DATA FOR THE TASK>

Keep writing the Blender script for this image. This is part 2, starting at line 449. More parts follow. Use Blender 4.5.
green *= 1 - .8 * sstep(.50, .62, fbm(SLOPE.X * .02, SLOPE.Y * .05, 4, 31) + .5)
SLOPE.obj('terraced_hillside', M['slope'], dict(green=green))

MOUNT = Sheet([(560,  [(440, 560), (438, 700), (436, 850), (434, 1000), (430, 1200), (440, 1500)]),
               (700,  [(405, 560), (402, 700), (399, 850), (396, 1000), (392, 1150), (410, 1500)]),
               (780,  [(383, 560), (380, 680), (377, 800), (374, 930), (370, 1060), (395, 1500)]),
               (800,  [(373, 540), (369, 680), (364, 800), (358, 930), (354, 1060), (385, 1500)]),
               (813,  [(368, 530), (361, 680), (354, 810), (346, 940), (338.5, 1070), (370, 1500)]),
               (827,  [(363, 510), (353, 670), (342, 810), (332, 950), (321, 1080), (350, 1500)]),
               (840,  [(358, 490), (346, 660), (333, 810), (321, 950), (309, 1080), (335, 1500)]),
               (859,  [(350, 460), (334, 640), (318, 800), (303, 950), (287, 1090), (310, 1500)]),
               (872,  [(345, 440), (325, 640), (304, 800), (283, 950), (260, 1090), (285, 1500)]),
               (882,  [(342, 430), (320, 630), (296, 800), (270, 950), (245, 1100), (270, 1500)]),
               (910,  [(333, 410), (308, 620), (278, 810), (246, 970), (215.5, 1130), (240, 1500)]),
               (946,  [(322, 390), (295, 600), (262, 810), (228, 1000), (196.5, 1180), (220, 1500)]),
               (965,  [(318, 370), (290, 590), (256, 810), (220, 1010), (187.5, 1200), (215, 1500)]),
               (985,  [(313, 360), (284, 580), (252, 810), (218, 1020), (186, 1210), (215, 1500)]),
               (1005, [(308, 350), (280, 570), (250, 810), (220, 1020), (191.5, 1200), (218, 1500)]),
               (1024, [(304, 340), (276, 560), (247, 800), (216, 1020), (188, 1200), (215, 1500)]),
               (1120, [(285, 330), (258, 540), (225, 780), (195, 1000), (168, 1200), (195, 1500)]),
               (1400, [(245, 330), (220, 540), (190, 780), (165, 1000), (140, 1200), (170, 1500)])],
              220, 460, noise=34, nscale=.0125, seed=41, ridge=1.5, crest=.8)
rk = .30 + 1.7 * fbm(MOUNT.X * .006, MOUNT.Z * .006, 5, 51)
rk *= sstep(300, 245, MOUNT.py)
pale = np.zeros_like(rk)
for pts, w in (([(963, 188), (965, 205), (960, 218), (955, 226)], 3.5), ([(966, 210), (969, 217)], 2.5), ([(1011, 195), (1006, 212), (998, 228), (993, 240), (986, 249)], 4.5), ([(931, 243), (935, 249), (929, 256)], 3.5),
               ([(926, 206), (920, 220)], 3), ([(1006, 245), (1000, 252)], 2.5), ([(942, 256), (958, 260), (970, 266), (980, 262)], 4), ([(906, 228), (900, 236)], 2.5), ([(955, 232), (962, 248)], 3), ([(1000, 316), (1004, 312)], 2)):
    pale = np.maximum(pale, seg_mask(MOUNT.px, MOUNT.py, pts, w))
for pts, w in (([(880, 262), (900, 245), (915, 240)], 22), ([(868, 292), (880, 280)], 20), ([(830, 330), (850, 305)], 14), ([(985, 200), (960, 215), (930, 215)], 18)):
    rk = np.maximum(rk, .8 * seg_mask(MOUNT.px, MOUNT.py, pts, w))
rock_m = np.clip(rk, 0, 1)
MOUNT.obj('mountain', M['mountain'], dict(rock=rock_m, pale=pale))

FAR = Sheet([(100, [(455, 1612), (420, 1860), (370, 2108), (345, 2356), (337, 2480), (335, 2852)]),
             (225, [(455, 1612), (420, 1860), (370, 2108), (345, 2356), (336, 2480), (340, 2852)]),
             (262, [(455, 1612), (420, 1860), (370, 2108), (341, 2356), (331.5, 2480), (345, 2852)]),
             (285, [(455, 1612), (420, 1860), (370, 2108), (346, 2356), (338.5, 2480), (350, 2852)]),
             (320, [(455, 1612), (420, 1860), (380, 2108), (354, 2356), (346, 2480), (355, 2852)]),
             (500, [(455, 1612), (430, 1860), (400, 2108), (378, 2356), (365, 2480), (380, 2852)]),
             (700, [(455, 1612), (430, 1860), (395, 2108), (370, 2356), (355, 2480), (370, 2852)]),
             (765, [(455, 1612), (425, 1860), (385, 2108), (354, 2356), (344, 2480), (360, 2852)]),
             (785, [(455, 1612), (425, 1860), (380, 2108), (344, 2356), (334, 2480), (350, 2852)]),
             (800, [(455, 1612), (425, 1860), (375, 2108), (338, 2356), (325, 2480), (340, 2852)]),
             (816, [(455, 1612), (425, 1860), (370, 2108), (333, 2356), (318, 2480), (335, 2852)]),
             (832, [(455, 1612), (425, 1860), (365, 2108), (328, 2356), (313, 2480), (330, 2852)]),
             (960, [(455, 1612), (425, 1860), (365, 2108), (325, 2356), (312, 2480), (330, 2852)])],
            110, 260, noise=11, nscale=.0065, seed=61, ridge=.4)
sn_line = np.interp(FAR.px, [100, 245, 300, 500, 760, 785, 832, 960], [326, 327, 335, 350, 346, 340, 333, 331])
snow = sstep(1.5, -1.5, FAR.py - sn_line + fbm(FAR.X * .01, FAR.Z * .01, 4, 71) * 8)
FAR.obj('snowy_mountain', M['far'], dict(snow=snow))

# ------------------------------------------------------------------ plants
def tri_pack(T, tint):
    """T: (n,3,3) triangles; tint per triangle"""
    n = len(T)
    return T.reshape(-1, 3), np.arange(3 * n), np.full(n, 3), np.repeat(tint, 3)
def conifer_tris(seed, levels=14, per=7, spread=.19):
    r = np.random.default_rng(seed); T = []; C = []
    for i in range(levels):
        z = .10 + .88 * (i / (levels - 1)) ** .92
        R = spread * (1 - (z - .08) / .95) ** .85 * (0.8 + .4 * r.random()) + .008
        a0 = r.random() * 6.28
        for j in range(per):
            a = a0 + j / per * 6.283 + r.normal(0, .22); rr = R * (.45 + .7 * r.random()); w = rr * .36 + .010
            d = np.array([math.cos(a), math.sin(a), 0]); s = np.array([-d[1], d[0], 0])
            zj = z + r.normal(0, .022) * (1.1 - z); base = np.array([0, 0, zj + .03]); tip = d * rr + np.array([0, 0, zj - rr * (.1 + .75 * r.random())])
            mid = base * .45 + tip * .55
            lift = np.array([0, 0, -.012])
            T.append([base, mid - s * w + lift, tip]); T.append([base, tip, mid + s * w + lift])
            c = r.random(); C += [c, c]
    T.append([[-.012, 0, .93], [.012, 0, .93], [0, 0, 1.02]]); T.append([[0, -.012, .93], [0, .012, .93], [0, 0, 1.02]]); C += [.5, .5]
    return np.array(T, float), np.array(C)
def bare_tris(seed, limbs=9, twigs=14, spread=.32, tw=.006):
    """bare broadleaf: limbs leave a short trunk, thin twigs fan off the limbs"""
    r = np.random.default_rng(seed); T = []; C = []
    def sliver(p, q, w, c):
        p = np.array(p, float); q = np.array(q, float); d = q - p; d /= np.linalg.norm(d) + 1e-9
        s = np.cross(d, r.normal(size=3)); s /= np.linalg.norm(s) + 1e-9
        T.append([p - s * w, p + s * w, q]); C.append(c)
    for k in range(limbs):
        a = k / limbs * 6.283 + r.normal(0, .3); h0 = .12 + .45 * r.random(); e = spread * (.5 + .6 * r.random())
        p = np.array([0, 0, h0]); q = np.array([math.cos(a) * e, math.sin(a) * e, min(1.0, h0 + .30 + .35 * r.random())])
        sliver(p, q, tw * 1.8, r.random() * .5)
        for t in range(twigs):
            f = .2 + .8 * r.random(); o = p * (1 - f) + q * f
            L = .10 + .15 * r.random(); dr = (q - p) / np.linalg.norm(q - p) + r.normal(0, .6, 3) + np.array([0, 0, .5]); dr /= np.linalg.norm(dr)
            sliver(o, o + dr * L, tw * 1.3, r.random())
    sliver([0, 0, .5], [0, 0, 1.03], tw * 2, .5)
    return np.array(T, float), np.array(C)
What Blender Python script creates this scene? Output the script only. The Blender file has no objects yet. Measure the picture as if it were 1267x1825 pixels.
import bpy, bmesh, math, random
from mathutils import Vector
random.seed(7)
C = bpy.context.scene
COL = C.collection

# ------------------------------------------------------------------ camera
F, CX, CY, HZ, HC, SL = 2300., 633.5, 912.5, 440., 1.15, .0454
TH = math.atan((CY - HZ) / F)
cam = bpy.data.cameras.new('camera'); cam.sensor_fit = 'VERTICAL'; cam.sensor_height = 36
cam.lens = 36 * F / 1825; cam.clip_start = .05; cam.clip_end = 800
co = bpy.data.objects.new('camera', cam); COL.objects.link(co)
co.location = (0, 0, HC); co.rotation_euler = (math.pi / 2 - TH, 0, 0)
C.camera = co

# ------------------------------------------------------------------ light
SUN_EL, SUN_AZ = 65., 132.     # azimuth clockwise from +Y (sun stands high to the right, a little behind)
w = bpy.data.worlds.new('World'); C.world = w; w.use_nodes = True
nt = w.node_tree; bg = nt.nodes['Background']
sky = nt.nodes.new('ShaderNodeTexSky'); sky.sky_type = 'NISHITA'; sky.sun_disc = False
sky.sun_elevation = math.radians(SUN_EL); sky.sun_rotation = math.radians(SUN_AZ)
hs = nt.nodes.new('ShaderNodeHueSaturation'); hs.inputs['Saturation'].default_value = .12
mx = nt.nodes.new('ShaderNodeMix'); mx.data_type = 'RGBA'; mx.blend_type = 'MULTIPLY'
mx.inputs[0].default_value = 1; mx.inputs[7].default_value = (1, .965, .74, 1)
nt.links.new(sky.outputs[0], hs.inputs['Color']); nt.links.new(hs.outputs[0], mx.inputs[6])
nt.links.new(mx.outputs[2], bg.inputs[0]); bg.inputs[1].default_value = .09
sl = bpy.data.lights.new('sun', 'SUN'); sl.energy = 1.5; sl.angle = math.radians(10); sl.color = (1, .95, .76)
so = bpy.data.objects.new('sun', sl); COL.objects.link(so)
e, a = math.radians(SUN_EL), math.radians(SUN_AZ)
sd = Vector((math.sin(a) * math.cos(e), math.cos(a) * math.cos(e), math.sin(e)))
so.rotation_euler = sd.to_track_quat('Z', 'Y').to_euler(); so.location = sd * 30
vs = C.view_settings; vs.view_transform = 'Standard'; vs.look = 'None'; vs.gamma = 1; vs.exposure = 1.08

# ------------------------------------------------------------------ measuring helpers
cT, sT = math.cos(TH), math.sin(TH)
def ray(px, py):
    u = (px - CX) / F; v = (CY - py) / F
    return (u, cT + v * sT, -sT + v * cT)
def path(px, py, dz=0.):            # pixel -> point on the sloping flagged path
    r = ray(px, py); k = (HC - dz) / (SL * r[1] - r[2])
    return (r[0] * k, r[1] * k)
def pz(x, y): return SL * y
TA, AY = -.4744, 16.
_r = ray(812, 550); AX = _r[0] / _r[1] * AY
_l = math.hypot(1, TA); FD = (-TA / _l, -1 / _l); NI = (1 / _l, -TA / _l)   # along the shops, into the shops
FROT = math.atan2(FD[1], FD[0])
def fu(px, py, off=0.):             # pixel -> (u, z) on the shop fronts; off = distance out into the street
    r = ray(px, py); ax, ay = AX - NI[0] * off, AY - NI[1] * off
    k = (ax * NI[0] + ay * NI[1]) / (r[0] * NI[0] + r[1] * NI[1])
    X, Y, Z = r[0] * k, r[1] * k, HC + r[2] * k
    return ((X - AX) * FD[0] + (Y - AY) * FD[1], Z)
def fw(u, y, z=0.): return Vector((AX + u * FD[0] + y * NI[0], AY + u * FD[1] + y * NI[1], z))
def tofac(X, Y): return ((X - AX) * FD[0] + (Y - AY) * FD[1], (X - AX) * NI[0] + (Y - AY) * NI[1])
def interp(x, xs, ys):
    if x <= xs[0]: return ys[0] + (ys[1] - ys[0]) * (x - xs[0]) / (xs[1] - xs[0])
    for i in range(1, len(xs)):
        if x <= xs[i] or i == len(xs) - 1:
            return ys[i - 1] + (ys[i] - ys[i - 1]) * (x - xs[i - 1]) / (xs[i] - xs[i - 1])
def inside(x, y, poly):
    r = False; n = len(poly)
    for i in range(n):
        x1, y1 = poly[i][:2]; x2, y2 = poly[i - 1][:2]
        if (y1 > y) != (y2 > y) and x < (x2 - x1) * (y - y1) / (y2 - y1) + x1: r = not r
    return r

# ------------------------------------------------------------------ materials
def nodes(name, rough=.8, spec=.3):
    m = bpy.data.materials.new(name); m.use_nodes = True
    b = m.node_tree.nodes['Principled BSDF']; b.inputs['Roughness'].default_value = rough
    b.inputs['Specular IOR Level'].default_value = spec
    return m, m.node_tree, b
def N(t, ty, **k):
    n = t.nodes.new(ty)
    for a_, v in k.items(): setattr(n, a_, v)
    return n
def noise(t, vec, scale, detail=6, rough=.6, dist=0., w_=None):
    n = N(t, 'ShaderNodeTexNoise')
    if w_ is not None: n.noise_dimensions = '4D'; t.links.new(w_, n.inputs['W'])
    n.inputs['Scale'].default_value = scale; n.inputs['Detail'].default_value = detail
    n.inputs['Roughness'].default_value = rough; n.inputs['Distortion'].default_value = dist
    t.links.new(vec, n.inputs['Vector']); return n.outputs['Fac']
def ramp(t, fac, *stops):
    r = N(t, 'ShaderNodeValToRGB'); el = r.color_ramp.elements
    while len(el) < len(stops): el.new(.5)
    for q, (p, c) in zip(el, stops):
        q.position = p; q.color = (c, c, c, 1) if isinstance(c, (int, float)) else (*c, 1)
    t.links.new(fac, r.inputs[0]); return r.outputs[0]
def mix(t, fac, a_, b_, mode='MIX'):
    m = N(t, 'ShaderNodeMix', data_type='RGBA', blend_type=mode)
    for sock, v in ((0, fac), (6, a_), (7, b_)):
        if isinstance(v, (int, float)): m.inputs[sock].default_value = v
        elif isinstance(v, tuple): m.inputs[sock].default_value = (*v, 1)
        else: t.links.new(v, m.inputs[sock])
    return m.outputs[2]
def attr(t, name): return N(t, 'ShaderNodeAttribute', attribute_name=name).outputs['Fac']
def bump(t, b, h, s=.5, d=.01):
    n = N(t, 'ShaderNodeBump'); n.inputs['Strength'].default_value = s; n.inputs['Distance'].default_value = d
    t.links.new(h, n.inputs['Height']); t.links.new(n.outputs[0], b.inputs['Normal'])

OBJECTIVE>
Each line from the line with "What Blender Python" to the line with "C.camera = co" is to be echoed exactly; both boundary lines are included, and nothing else is to be output.

COMPLETED EXERCISE>
What Blender Python script creates this scene? Output the script only. The Blender file has no objects yet. Measure the picture as if it were 1267x1825 pixels.
import bpy, bmesh, math, random
from mathutils import Vector
random.seed(7)
C = bpy.context.scene
COL = C.collection

# ------------------------------------------------------------------ camera
F, CX, CY, HZ, HC, SL = 2300., 633.5, 912.5, 440., 1.15, .0454
TH = math.atan((CY - HZ) / F)
cam = bpy.data.cameras.new('camera'); cam.sensor_fit = 'VERTICAL'; cam.sensor_height = 36
cam.lens = 36 * F / 1825; cam.clip_start = .05; cam.clip_end = 800
co = bpy.data.objects.new('camera', cam); COL.objects.link(co)
co.location = (0, 0, HC); co.rotation_euler = (math.pi / 2 - TH, 0, 0)
C.camera = co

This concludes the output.